── RECORDS SUPPLIED ──
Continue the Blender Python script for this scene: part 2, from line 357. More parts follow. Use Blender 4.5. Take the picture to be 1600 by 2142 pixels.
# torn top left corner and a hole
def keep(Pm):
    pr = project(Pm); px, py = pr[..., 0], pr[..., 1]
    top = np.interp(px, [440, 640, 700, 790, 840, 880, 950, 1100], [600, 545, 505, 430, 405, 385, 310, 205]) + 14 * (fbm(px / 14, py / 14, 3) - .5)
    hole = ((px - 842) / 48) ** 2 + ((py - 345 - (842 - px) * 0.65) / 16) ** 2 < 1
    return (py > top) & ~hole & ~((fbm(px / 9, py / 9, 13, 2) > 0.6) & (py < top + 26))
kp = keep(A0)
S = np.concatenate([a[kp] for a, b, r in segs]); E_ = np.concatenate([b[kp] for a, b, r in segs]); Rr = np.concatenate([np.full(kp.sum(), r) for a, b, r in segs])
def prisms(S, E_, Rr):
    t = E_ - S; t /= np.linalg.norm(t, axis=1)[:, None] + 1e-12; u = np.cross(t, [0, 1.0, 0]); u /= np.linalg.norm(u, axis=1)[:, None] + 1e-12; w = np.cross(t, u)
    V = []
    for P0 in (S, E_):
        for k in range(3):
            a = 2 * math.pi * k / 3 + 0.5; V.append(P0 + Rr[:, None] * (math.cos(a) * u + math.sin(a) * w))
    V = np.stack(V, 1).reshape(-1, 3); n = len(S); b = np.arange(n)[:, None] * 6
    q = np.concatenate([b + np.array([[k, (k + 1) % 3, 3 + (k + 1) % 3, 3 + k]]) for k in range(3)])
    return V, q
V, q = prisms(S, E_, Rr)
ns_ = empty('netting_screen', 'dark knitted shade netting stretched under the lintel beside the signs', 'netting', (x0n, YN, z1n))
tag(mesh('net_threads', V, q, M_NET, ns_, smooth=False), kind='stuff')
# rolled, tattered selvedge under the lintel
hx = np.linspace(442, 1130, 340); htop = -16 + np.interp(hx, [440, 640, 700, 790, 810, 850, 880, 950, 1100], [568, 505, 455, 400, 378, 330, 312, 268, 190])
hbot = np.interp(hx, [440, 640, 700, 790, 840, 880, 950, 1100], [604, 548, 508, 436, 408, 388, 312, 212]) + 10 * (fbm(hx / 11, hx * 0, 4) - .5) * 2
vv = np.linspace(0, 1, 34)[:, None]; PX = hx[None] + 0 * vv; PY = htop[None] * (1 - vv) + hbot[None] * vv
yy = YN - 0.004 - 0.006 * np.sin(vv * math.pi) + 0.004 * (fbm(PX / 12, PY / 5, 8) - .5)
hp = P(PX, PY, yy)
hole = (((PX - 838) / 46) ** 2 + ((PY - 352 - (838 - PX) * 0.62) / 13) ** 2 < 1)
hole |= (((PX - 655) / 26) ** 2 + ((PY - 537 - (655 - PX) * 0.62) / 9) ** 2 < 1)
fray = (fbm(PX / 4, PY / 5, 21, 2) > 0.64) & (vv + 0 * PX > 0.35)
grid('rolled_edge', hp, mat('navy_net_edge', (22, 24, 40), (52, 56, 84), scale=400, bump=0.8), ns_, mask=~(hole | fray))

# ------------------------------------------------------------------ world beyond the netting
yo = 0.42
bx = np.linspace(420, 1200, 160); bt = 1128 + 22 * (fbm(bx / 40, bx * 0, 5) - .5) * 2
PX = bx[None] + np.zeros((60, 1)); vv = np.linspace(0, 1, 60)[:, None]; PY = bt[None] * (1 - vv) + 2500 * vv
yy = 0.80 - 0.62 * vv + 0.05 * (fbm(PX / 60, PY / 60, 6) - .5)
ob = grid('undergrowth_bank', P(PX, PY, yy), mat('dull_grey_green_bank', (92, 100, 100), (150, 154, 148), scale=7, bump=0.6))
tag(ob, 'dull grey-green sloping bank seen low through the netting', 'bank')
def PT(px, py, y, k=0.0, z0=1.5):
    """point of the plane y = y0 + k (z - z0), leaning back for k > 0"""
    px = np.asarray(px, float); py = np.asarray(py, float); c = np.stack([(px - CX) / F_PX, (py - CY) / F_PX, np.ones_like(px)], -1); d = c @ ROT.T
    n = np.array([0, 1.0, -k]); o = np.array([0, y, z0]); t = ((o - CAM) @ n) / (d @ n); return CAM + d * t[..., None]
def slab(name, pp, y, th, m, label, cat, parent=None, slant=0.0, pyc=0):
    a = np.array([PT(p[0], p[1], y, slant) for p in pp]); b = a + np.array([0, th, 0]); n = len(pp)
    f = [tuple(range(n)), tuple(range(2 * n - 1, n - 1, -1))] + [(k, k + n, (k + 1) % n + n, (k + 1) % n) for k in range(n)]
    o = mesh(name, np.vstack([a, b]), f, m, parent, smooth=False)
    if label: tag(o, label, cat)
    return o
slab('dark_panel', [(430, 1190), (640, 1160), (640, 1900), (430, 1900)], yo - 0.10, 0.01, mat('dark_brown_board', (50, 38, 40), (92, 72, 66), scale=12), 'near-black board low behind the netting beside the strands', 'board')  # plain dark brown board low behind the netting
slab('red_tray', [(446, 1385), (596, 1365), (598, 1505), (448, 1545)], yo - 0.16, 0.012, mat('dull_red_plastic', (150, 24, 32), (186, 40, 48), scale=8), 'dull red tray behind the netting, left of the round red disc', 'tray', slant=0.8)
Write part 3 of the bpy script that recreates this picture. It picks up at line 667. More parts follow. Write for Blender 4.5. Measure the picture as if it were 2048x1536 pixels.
───
■ **THE REQUEST**:
All of the data needs to be printed once more, exactly.

■ **ANSWER IN FULL**:
Continue the Blender Python script for this scene: part 2, from line 357. More parts follow. Use Blender 4.5. Take the picture to be 1600 by 2142 pixels.
# torn top left corner and a hole
def keep(Pm):
    pr = project(Pm); px, py = pr[..., 0], pr[..., 1]
    top = np.interp(px, [440, 640, 700, 790, 840, 880, 950, 1100], [600, 545, 505, 430, 405, 385, 310, 205]) + 14 * (fbm(px / 14, py / 14, 3) - .5)
    hole = ((px - 842) / 48) ** 2 + ((py - 345 - (842 - px) * 0.65) / 16) ** 2 < 1
    return (py > top) & ~hole & ~((fbm(px / 9, py / 9, 13, 2) > 0.6) & (py < top + 26))
kp = keep(A0)
S = np.concatenate([a[kp] for a, b, r in segs]); E_ = np.concatenate([b[kp] for a, b, r in segs]); Rr = np.concatenate([np.full(kp.sum(), r) for a, b, r in segs])
def prisms(S, E_, Rr):
    t = E_ - S; t /= np.linalg.norm(t, axis=1)[:, None] + 1e-12; u = np.cross(t, [0, 1.0, 0]); u /= np.linalg.norm(u, axis=1)[:, None] + 1e-12; w = np.cross(t, u)
    V = []
    for P0 in (S, E_):
        for k in range(3):
            a = 2 * math.pi * k / 3 + 0.5; V.append(P0 + Rr[:, None] * (math.cos(a) * u + math.sin(a) * w))
    V = np.stack(V, 1).reshape(-1, 3); n = len(S); b = np.arange(n)[:, None] * 6
    q = np.concatenate([b + np.array([[k, (k + 1) % 3, 3 + (k + 1) % 3, 3 + k]]) for k in range(3)])
    return V, q
V, q = prisms(S, E_, Rr)
ns_ = empty('netting_screen', 'dark knitted shade netting stretched under the lintel beside the signs', 'netting', (x0n, YN, z1n))
tag(mesh('net_threads', V, q, M_NET, ns_, smooth=False), kind='stuff')
# rolled, tattered selvedge under the lintel
hx = np.linspace(442, 1130, 340); htop = -16 + np.interp(hx, [440, 640, 700, 790, 810, 850, 880, 950, 1100], [568, 505, 455, 400, 378, 330, 312, 268, 190])
hbot = np.interp(hx, [440, 640, 700, 790, 840, 880, 950, 1100], [604, 548, 508, 436, 408, 388, 312, 212]) + 10 * (fbm(hx / 11, hx * 0, 4) - .5) * 2
vv = np.linspace(0, 1, 34)[:, None]; PX = hx[None] + 0 * vv; PY = htop[None] * (1 - vv) + hbot[None] * vv
yy = YN - 0.004 - 0.006 * np.sin(vv * math.pi) + 0.004 * (fbm(PX / 12, PY / 5, 8) - .5)
hp = P(PX, PY, yy)
hole = (((PX - 838) / 46) ** 2 + ((PY - 352 - (838 - PX) * 0.62) / 13) ** 2 < 1)
hole |= (((PX - 655) / 26) ** 2 + ((PY - 537 - (655 - PX) * 0.62) / 9) ** 2 < 1)
fray = (fbm(PX / 4, PY / 5, 21, 2) > 0.64) & (vv + 0 * PX > 0.35)
grid('rolled_edge', hp, mat('navy_net_edge', (22, 24, 40), (52, 56, 84), scale=400, bump=0.8), ns_, mask=~(hole | fray))

# ------------------------------------------------------------------ world beyond the netting
yo = 0.42
bx = np.linspace(420, 1200, 160); bt = 1128 + 22 * (fbm(bx / 40, bx * 0, 5) - .5) * 2
PX = bx[None] + np.zeros((60, 1)); vv = np.linspace(0, 1, 60)[:, None]; PY = bt[None] * (1 - vv) + 2500 * vv
yy = 0.80 - 0.62 * vv + 0.05 * (fbm(PX / 60, PY / 60, 6) - .5)
ob = grid('undergrowth_bank', P(PX, PY, yy), mat('dull_grey_green_bank', (92, 100, 100), (150, 154, 148), scale=7, bump=0.6))
tag(ob, 'dull grey-green sloping bank seen low through the netting', 'bank')
def PT(px, py, y, k=0.0, z0=1.5):
    """point of the plane y = y0 + k (z - z0), leaning back for k > 0"""
    px = np.asarray(px, float); py = np.asarray(py, float); c = np.stack([(px - CX) / F_PX, (py - CY) / F_PX, np.ones_like(px)], -1); d = c @ ROT.T
    n = np.array([0, 1.0, -k]); o = np.array([0, y, z0]); t = ((o - CAM) @ n) / (d @ n); return CAM + d * t[..., None]
def slab(name, pp, y, th, m, label, cat, parent=None, slant=0.0, pyc=0):
    a = np.array([PT(p[0], p[1], y, slant) for p in pp]); b = a + np.array([0, th, 0]); n = len(pp)
    f = [tuple(range(n)), tuple(range(2 * n - 1, n - 1, -1))] + [(k, k + n, (k + 1) % n + n, (k + 1) % n) for k in range(n)]
    o = mesh(name, np.vstack([a, b]), f, m, parent, smooth=False)
    if label: tag(o, label, cat)
    return o
slab('dark_panel', [(430, 1190), (640, 1160), (640, 1900), (430, 1900)], yo - 0.10, 0.01, mat('dark_brown_board', (50, 38, 40), (92, 72, 66), scale=12), 'near-black board low behind the netting beside the strands', 'board')  # plain dark brown board low behind the netting
slab('red_tray', [(446, 1385), (596, 1365), (598, 1505), (448, 1545)], yo - 0.16, 0.012, mat('dull_red_plastic', (150, 24, 32), (186, 40, 48), scale=8), 'dull red tray behind the netting, left of the round red disc', 'tray', slant=0.8)
Write part 3 of the bpy script that recreates this picture. It picks up at line 667. More parts follow. Write for Blender 4.5. Measure the picture as if it were 2048x1536 pixels.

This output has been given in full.